The tune features Brown's signature layered harmonies, and his production turns what could be a melodramatic lamentation into an ambient tune that's just as serious as it is fun. That's a theme Brown continues throughout the EP.

Another song, "This Second Bird," is a parody he wrote of one of his earliest tracks, "First Bird." He added a riff emulating the white-throated sparrow's call to the track. It's his girlfriend's favorite bird.

"It just personalized it so much more," he said. "And it was a very healthy process for me to go through, finishing up this EP."

Brown works through some of that on "Sad Pianos: Spirits in the Soundboard." He found the piano melody at his girlfriend's house during some "touch and go times," lending a haunting, hesitant melody that creeps into techno-gothic territory by the end of the instrumental track. The tune was the last song put on the EP, and one Brown wrote during his "Nesting" revisit.

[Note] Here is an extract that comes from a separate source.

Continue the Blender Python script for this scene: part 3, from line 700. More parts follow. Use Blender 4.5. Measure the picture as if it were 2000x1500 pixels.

It was written for the woman he's with now, as opposed to the other tracks, which were written about an ex.

"And so it was really meaningful for me to throw ('Sad Pianos') on there with these other songs with these lyrics I'd written before," Brown said. "But now, when I heard the lyrics, they felt like they were about her."

While Brown largely wrote, produced and recorded the EP on his own, he did work closely with Dylan Dickerson, the frontman of Dear Blanca and MIDS, and the owner of Comfort Monk, under which "Nesting" was released. The two also collaborate on a project called Shows, along with Brett Nash from Charleston.

"There's tons and tons of great music in South Carolina, but the specific kind of style that he's sort of developed over the years feels pretty uniquely Marshall," Dickerson told Free Times.

The ghostly chorus on "Nesting" is a collection of Brown's past selves, his current self and maybe his future self, too.

For Dickerson, it's evident of Brown's diverse production styles and his desire to keep pushing himself artistically.

"It's very immersive," Dickerson said of the EP. "There's these moments throughout the record that are almost ambient, synth-ey, sort of ethereal things. And I feel like they're timed perfectly throughout the record."

And just because he's reached a new level of maturity -- in both his music and personal life -- Brown isn't resting on any laurels. He's already writing his next record.